**Task directions:** Reproduce all records exactly.

[Records with scene code]
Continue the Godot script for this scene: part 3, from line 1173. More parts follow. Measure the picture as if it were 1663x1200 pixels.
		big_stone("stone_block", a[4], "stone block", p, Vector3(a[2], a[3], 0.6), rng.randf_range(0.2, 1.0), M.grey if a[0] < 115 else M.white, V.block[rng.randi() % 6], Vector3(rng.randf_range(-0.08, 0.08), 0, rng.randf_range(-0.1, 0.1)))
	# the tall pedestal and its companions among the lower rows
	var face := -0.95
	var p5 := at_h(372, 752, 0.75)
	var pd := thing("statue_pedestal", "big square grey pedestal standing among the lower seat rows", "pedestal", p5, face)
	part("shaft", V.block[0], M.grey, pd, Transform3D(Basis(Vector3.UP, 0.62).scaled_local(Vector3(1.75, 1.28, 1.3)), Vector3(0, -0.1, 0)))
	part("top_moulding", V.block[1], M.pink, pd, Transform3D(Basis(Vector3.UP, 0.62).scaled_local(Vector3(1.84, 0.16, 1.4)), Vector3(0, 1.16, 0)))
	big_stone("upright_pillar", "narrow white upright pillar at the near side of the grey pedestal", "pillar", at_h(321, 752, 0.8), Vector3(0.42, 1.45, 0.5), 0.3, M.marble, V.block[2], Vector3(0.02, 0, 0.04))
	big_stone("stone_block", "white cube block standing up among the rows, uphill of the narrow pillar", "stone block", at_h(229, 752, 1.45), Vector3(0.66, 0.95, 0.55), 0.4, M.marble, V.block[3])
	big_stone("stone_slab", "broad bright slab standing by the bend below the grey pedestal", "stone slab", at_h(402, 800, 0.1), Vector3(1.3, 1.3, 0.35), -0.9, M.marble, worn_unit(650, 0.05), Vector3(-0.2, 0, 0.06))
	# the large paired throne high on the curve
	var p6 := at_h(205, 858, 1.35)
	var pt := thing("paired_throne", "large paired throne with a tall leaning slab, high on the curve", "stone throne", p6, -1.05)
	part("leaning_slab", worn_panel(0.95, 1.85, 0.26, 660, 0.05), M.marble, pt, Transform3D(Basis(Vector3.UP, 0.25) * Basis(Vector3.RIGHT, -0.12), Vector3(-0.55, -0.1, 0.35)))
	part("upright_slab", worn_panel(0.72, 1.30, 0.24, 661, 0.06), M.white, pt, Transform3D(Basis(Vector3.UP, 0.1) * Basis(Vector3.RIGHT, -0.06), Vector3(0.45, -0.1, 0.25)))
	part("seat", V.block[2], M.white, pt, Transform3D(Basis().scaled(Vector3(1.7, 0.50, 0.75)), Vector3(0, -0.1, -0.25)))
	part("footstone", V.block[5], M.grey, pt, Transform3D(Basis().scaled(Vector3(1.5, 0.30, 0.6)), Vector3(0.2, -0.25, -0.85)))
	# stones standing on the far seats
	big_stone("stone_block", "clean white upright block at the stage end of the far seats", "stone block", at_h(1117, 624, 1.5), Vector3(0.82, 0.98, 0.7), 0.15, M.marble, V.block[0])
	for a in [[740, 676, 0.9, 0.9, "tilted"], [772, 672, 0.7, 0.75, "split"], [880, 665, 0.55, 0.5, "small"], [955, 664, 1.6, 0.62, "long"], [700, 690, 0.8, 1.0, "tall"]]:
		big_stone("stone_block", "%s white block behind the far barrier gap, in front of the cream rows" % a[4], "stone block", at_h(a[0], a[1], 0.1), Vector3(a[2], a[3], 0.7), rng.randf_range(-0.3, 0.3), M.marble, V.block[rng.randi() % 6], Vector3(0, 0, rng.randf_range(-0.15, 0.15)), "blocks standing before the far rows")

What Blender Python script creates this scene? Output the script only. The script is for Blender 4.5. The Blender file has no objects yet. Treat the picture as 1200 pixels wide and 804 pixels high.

**Problem solution:**
Continue the Godot script for this scene: part 3, from line 1173. More parts follow. Measure the picture as if it were 1663x1200 pixels.
		big_stone("stone_block", a[4], "stone block", p, Vector3(a[2], a[3], 0.6), rng.randf_range(0.2, 1.0), M.grey if a[0] < 115 else M.white, V.block[rng.randi() % 6], Vector3(rng.randf_range(-0.08, 0.08), 0, rng.randf_range(-0.1, 0.1)))
	# the tall pedestal and its companions among the lower rows
	var face := -0.95
	var p5 := at_h(372, 752, 0.75)
	var pd := thing("statue_pedestal", "big square grey pedestal standing among the lower seat rows", "pedestal", p5, face)
	part("shaft", V.block[0], M.grey, pd, Transform3D(Basis(Vector3.UP, 0.62).scaled_local(Vector3(1.75, 1.28, 1.3)), Vector3(0, -0.1, 0)))
	part("top_moulding", V.block[1], M.pink, pd, Transform3D(Basis(Vector3.UP, 0.62).scaled_local(Vector3(1.84, 0.16, 1.4)), Vector3(0, 1.16, 0)))
	big_stone("upright_pillar", "narrow white upright pillar at the near side of the grey pedestal", "pillar", at_h(321, 752, 0.8), Vector3(0.42, 1.45, 0.5), 0.3, M.marble, V.block[2], Vector3(0.02, 0, 0.04))
	big_stone("stone_block", "white cube block standing up among the rows, uphill of the narrow pillar", "stone block", at_h(229, 752, 1.45), Vector3(0.66, 0.95, 0.55), 0.4, M.marble, V.block[3])
	big_stone("stone_slab", "broad bright slab standing by the bend below the grey pedestal", "stone slab", at_h(402, 800, 0.1), Vector3(1.3, 1.3, 0.35), -0.9, M.marble, worn_unit(650, 0.05), Vector3(-0.2, 0, 0.06))
	# the large paired throne high on the curve
	var p6 := at_h(205, 858, 1.35)
	var pt := thing("paired_throne", "large paired throne with a tall leaning slab, high on the curve", "stone throne", p6, -1.05)
	part("leaning_slab", worn_panel(0.95, 1.85, 0.26, 660, 0.05), M.marble, pt, Transform3D(Basis(Vector3.UP, 0.25) * Basis(Vector3.RIGHT, -0.12), Vector3(-0.55, -0.1, 0.35)))
	part("upright_slab", worn_panel(0.72, 1.30, 0.24, 661, 0.06), M.white, pt, Transform3D(Basis(Vector3.UP, 0.1) * Basis(Vector3.RIGHT, -0.06), Vector3(0.45, -0.1, 0.25)))
	part("seat", V.block[2], M.white, pt, Transform3D(Basis().scaled(Vector3(1.7, 0.50, 0.75)), Vector3(0, -0.1, -0.25)))
	part("footstone", V.block[5], M.grey, pt, Transform3D(Basis().scaled(Vector3(1.5, 0.30, 0.6)), Vector3(0.2, -0.25, -0.85)))
	# stones standing on the far seats
	big_stone("stone_block", "clean white upright block at the stage end of the far seats", "stone block", at_h(1117, 624, 1.5), Vector3(0.82, 0.98, 0.7), 0.15, M.marble, V.block[0])
	for a in [[740, 676, 0.9, 0.9, "tilted"], [772, 672, 0.7, 0.75, "split"], [880, 665, 0.55, 0.5, "small"], [955, 664, 1.6, 0.62, "long"], [700, 690, 0.8, 1.0, "tall"]]:
		big_stone("stone_block", "%s white block behind the far barrier gap, in front of the cream rows" % a[4], "stone block", at_h(a[0], a[1], 0.1), Vector3(a[2], a[3], 0.7), rng.randf_range(-0.3, 0.3), M.marble, V.block[rng.randi() % 6], Vector3(0, 0, rng.randf_range(-0.15, 0.15)), "blocks standing before the far rows")

What Blender Python script creates this scene? Output the script only. The script is for Blender 4.5. The Blender file has no objects yet. Treat the picture as 1200 pixels wide and 804 pixels high.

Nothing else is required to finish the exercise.